Sunset from Hill House, Mount Helen. February 2024

Tuesday, September 23, 2014

RIP Hoisin the Indian Runner Drake

I woke up at about 1:30 this morning, vaguely aware that I could hear a duck quacking.  I couldn't work out whether it was a wild duck, or one of ours.  Eventually I decided that it sounded like Fennel and was pondering whether I should get up, get dressed and go and find out why one of the ducks was quacking at that time of night, when the quacking stopped.  I have a vague feeling that there might have been a bit more quacking shortly after, but by then I was back asleep.

I have to admit that I forgot all about it, until I went down the garden at about 6:45 this morning to hang some washing out before heading in the car to work and the, this evening, to the first Japanese class of the new academic year.

It was strangely silent.  Normally, when I very first open the back door, which I usually do well before The Builder goes down and feeds the ducks and chooks, Fennel starts yelling for her breakfast.  Celery quacks too, but more quietly.  Hoisin possibly also quacks, but he's very quiet and you can't tell if our chooks are clucking over the clucking of the various other neighbourhood chickens.

No quacking this morning.  No clucking, either.  No quacking even when I got to the duck run, with washing and no breakfast. Complete poultry silence.

I looked into the run.  Fennel and Celery were over by the far fence, peering at me in a subdued way. The chickens were also quiet and still on their side of the run.  There was no sign of Hoisin.  Until I looked in the duck bath, and there he was, floating lifeless and still.

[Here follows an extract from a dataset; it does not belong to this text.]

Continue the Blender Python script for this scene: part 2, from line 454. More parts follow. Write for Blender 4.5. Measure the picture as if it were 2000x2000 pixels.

We have no idea what happened.  He wasn't in the duck bath when The Builder went down yesterday evening to check for any late eggs and to make sure that all was well.  We can't think of any reason why he would have decided to go for a swim in the middle of what was a chilly-ish night for early autumn.  There is no sign of anything breaking in or even flying in. No sign of any sort of altercation.  But we assume that whatever it was that happened was what made Fennel start quacking at 1:30 this morning.

Poor Hoisin.  There is a small silver lining.  It does mean that we can now reunite the chickens and the ducks with no fear that the chickens will attract unwanted drake-y attention, and they will be able to be let out into the garden together, instead of having to follow a rotation system.  But I'll miss my two funny Indian Runner duck boys.  They might have been no real use, and even a bit of a nuisance if you were Curry and Dimsim, the chickens.  But they were very cute.

Hoisin and Teriyaki in the garden - before they started terrorising the chickens!